Abstract # 13332 Event # 74:

Scheduled for Thursday, August 22, 2019 03:00 PM-03:15 PM: (Room 309) Symposium


E. Bliss-Moreau
California National Primate Research Center, University of California, Davis, Davis, CA 95616, USA
     Essentialist assumptions about the nature of animals’ emotional lives and our abilities, as their human caretakers, to understand them, are foundational building blocks of modern animal welfare science. Nevertheless, rarely, if ever, are these philosophical and scientific assumptions questioned. Essentialist beliefs about emotions have persisted in the study of humans and animals for almost a century, despite accumulating evidence that emotions do not have essences – outputs such as physiological patterns, facial behaviors, vocal behaviors, and hormonal levels that give discrete and specific evidence of particular emotions.

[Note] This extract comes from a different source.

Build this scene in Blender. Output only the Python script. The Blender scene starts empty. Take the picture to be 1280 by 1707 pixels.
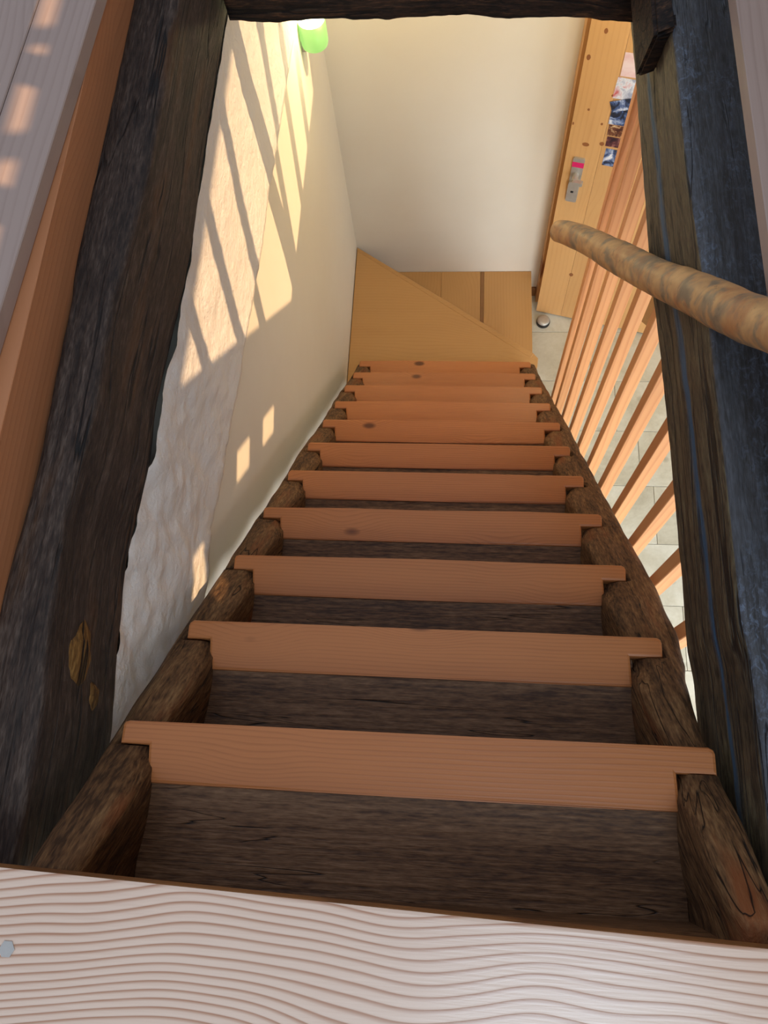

In the absence behavioral and physiological outputs that provide veridical information about the emotion state of another agent (be that another human, or an animal), major questions arise regarding how to determine and understand the emotions of others without verbal self-reports – a critical task for comparative and translational science. This talk provides a primer on contemporary emotion theory, illustrating new approaches to understanding emotion across species and linking those approaches directly with modern animal welfare science. I illustrate how abandoning false essentialist assumptions opens a host of opportunities to improve animal welfare and align studies of animal welfare across species, including with those of human wellbeing.